On me demande mon avis sur l'entrepreneur. J'ai observé beaucoup d'entrepreneurs. Échantillon significatif ? Voici, en tout cas, ce qui m'a marqué.
L'entrepreneur est un marginal. Il ne peut pas supporter la contrainte d'un emploi salarié. Et il tolère mal les lois sociales. Mais, pour préserver sa liberté, il est prêt à subir les pires privations. Il est même increvable. Voilà pourquoi, contrairement à ce que l'on croit, il y a énormément d'entrepreneurs pauvres. En fait, je me demande si cette soif de liberté ne prend pas un chemin détourné. L'entrepreneur croit à sa bonne étoile. A tout instant, il poursuit un projet. Et c'est ce projet qui fait qu'il est aveugle au péril qu'il traverse. Il est sûr qu'il va réussir. Il ne compte pas. Il n'y a que le manager professionnel qui sache compter.

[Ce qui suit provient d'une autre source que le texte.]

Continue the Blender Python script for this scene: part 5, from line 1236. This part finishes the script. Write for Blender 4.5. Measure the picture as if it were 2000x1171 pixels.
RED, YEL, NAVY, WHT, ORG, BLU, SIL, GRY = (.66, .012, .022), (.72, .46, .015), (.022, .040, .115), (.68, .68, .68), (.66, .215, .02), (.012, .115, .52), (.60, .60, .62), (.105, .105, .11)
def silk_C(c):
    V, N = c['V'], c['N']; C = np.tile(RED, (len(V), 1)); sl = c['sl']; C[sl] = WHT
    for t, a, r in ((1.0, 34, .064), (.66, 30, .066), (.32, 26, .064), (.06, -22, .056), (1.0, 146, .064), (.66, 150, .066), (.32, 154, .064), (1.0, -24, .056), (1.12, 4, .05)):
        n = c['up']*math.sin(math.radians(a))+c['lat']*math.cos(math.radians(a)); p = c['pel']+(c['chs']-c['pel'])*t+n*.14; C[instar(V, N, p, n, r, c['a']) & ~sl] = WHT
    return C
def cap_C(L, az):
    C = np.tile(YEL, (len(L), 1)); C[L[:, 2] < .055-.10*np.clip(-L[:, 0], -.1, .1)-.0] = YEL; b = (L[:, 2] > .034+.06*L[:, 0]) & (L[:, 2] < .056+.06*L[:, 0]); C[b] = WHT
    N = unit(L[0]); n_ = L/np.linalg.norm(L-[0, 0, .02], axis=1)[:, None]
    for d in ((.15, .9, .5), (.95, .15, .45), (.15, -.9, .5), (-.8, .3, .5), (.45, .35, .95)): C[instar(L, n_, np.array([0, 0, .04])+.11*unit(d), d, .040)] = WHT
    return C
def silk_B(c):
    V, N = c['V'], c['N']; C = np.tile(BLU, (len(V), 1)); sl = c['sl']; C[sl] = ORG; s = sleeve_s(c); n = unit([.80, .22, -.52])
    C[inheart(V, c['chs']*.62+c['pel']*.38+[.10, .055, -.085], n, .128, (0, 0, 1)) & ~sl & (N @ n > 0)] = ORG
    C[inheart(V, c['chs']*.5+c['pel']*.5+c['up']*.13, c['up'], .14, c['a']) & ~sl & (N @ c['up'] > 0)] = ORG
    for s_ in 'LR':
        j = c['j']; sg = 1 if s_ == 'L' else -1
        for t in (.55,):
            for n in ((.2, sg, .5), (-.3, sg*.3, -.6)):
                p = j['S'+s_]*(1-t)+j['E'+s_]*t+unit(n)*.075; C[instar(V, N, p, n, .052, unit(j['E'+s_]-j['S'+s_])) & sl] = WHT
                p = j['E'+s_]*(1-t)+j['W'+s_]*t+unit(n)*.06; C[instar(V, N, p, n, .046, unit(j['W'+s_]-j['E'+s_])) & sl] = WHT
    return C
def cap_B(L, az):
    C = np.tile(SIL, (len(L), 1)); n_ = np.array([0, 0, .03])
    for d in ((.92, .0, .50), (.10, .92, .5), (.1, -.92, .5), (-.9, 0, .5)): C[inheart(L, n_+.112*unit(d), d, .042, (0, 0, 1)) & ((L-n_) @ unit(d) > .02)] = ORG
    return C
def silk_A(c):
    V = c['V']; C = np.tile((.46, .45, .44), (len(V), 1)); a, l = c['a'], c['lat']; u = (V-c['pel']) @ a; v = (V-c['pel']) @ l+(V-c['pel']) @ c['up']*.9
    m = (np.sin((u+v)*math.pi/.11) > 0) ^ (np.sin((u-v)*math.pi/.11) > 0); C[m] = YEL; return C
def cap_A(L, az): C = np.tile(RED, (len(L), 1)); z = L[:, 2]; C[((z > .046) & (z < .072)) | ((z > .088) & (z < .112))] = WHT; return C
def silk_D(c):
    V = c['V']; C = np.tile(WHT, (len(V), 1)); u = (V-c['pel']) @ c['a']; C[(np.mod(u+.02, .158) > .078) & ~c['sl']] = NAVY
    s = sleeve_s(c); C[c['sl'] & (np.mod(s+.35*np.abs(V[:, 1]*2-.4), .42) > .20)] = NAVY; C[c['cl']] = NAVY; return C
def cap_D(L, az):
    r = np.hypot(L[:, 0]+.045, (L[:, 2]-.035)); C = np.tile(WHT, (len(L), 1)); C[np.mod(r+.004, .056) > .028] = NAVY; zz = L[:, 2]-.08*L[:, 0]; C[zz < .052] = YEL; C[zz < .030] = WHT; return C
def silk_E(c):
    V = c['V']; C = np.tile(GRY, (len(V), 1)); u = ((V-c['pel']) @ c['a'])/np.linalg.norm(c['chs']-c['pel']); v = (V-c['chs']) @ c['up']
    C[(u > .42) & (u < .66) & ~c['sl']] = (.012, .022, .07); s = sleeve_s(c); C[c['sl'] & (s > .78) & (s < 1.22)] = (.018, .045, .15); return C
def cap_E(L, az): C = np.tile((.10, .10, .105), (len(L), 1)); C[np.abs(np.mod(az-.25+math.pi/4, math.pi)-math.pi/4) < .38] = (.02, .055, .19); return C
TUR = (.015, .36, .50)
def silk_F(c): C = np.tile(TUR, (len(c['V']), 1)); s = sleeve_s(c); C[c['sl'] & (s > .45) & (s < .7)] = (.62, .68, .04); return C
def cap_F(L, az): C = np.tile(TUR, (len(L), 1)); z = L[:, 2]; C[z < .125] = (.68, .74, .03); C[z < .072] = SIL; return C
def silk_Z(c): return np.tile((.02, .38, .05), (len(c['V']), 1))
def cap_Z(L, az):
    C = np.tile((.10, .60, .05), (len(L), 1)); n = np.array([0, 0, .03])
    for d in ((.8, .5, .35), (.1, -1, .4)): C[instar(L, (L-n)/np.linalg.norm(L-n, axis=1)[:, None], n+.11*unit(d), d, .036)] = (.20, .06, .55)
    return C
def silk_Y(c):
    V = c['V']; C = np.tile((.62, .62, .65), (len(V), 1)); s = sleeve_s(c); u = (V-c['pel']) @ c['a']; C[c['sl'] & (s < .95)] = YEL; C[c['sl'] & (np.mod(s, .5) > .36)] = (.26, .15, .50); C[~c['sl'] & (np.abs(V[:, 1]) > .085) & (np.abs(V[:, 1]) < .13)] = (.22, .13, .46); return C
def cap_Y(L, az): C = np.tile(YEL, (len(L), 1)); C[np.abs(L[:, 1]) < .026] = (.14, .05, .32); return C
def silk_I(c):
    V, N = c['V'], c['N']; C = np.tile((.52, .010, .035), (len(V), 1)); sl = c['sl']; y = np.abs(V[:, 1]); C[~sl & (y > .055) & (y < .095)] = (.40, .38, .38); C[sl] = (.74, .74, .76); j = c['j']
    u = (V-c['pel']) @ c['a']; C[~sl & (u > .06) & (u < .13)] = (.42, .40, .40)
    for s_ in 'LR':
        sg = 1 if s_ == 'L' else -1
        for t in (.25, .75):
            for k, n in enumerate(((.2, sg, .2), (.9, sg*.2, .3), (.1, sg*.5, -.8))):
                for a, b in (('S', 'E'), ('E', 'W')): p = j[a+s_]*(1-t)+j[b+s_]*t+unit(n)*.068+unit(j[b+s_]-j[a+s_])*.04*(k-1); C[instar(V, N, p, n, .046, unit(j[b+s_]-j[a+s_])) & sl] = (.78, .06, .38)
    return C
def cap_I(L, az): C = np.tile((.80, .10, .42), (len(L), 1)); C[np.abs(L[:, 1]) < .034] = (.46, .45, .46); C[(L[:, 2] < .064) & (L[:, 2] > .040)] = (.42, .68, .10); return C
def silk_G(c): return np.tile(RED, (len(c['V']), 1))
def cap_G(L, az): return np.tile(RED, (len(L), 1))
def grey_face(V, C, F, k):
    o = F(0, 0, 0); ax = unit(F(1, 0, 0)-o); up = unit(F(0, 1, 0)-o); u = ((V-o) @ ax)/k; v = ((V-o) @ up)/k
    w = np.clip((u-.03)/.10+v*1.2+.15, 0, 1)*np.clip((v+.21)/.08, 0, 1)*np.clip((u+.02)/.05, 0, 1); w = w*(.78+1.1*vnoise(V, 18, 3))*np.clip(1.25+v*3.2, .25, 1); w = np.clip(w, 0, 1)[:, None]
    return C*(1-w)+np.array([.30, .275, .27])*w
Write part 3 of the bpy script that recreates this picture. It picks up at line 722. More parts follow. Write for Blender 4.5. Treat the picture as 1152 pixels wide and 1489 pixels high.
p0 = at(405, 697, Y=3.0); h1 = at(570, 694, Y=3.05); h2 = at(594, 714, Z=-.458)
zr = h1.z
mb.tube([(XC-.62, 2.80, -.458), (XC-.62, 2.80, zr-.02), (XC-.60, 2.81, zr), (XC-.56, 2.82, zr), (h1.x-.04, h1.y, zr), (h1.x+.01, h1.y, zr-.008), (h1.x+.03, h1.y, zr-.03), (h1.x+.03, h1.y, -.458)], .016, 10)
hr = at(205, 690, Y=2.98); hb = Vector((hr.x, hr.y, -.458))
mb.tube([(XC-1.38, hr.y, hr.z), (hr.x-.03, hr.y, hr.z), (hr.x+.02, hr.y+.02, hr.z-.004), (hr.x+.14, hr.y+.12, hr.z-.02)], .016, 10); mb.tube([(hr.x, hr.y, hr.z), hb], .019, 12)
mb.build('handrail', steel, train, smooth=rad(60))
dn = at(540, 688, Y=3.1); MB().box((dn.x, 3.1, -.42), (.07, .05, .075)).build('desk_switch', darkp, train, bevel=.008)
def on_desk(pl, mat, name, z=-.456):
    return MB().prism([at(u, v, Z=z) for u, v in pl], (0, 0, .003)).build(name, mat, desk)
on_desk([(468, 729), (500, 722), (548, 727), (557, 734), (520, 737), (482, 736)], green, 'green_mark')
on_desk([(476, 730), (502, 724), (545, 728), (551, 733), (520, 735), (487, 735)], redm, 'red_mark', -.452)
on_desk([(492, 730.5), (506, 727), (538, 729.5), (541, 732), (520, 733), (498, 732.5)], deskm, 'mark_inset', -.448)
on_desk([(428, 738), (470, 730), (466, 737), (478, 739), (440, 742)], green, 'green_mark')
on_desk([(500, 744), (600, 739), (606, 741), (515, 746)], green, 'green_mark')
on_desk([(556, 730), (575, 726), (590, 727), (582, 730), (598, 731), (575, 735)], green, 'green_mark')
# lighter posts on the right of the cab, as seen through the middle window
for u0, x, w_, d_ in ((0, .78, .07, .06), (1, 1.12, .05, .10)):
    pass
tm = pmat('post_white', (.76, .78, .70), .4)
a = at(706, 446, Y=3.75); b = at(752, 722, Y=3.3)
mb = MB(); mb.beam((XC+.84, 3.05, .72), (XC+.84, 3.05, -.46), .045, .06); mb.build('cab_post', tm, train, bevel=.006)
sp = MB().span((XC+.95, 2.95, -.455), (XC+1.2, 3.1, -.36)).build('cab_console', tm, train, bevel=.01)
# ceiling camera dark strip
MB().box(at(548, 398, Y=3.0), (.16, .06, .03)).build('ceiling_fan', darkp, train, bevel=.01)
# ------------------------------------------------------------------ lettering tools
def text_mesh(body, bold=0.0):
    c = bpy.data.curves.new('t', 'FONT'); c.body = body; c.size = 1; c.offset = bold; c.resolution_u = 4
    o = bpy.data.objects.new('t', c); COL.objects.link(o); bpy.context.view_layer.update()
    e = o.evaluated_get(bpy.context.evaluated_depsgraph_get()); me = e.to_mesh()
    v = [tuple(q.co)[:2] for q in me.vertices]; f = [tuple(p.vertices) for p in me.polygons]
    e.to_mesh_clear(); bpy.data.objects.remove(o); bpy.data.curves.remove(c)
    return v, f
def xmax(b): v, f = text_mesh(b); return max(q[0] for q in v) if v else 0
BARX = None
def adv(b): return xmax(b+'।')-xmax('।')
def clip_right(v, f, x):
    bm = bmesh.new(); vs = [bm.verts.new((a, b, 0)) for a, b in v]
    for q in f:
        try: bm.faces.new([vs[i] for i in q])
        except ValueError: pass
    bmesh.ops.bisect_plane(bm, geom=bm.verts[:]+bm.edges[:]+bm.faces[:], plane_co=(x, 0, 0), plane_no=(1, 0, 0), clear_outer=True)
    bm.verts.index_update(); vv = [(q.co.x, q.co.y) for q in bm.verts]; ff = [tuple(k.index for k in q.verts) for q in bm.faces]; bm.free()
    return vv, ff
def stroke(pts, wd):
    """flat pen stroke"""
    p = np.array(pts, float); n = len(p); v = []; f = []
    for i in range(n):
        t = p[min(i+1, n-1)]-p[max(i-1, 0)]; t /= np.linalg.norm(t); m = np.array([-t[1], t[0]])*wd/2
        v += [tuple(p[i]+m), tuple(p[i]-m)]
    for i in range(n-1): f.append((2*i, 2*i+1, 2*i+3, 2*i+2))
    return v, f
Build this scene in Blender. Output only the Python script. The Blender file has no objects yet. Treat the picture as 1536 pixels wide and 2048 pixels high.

L'entrepreneur n'est pas rationnel. Il a peut-être un projet, mais il le mène par le chemin des écoliers. Apparemment, en se faisant tenter par tout ce qui passe à proximité. En fait, il ressemble à un joueur de go ou à un artiste. Il perçoit ce que nous ne voyons pas. C'est le phénomène que l'intelligence artificielle de ma jeunesse appelait, faute de pouvoir le comprendre : "pattern recognition". Il crée un monde. J'ai noté que ses clients, souvent, n'en sont pas. Ce sont des amis. Ils forment un réseau dans lequel on se rend service. Et ça finit par faire des affaires. Il y a très longtemps, par exemple, j'ai fait des études sur les processus d'achat dans le BTP. Eh bien les entreprises du BTP ont un tout petit nombre de fournisseurs, qu'elles conservent depuis des décennies. Et elles sont relativement insensibles au prix. Mais pas au coup de Jarnac.
La grande réussite est un déchirement pour l'entrepreneur. Il doit se réinventer avec son entreprise, au fur et à mesure qu'elle croit. Un peu comme un conducteur qui doit adapter ses réflexes aux caractéristiques de voitures de plus en plus puissantes. Est-ce parce qu'il a créé une entreprise pour échapper aux lois sociales, et que celles-ci reviennent ainsi par un chemin détourné ? C'est souvent au dessus de ses forces. Du coup son entreprise reste petite.
"Every entrepreneur's like a setting sun." L'entrepreneur est généralement incapable d'organiser sa succession. Comment renoncer au monde qu'il a créé ? Le bateau sombre avec le capitaine ! Ne serait-ce que, parce que s'il choisit un successeur, c'est pour son incapacité à réussir. Car, il ne veut pas que l'on touche à son oeuvre. Car le seul moyen de la sauver est de la transformer. Et voilà pourquoi :
L'entreprise française a été construite autour de son fondateur, elle en est un prolongement. Or, il est exceptionnel. En particulier c'est souvent un commercial hors pair. Mais on ne le sait pas. Probablement parce que sa passion de son métier le rend irrésistiblement convaincant. Pour prendre sa suite, il faut :
- quelqu'un qui ait une nature d'entrepreneur, ce qui est inversement proportionnel aux diplômes qu'il possède ;
- l'aider à acquérir ce qui lui manque pour réussir, c'est parfois une question de compagnonnage par un DG professionnel extérieur ;
- que l'entrepreneur successeur réinvente, à partir des atouts de l'entreprise, un nouveau projet entrepreneurial. Ce n'est que comme cela qu'il compensera les pertes irréparables que provoque le départ du fondateur.
Le faux entrepreneur. Vous êtes surpris ? Nous n'avons pas la même définition d'entrepreneur. Depuis la bulle Internet, et même Bill Gates, l'entrepreneur est un gosse de riche diplômé de ce qu'il y a de mieux (Harvard, Normale Sup...). Son talent ? Lever des fonds auprès d'un camarade. D'un coup d’œil, ils se comprennent. Ils savent tous les deux que la dernière mode va transformer le monde, et qu'ils sont les seuls à l'avoir compris. Voilà comment l'on devient très riche.